Leadership not good? How would you determine that in a job interview?

“Mr. Murray, let’s play a game. You have two minutes to convince the offensive coaching staff that Russia can, in fact, be defeated in a winter war. Go.”

And the “board work” – did someone ask him to draw a tetrahedron and he gave them a triangle instead? The guy won the Heisman Trophy. It is a fair assumption that if you tell him, “You are X in this play,” he doesn’t answer, "Why can’t I be an O?'

By Friday, all this nonsense had metastasized into a conspiracy theory about Murray’s height measurement – that it had been inflated at the combine and could only be truly verified at his coming NFL Pro Day.

That won’t happen until Wednesday (live broadcast, naturally). So the networks can now fill five glorious days of broadcast holes with three guys screaming at each other about whether Murray will allow himself to be re-measured.

Occasionally, you look out across the North American sports landscape and think, “Is this it? Is this the moment everything tips over into farce and the decline begins?”

You would think it would be the money that did it, or the fact that sports leagues have become proxy armies in the culture wars. That people would tire of the circuses – at least, as currently constructed – because they had butted up against current events in some meaningful way.
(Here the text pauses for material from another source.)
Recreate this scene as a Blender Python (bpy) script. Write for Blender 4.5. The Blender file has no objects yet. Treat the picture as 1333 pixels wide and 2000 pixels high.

But the Murray saga, and the way it is being interrogated with more zeal than any actual problem or mystery besetting western society, convinces me that sports are safe for the immediate future.

Where they were once an attraction – as in, having a beer and watching the game – they have become an all-encompassing distraction. The only way to keep up with all of this stuff is to completely ignore everything else that’s going on.

The real brilliance of the SMIC was figuring out that while only some people enjoy going to church, everybody likes arguing about religion.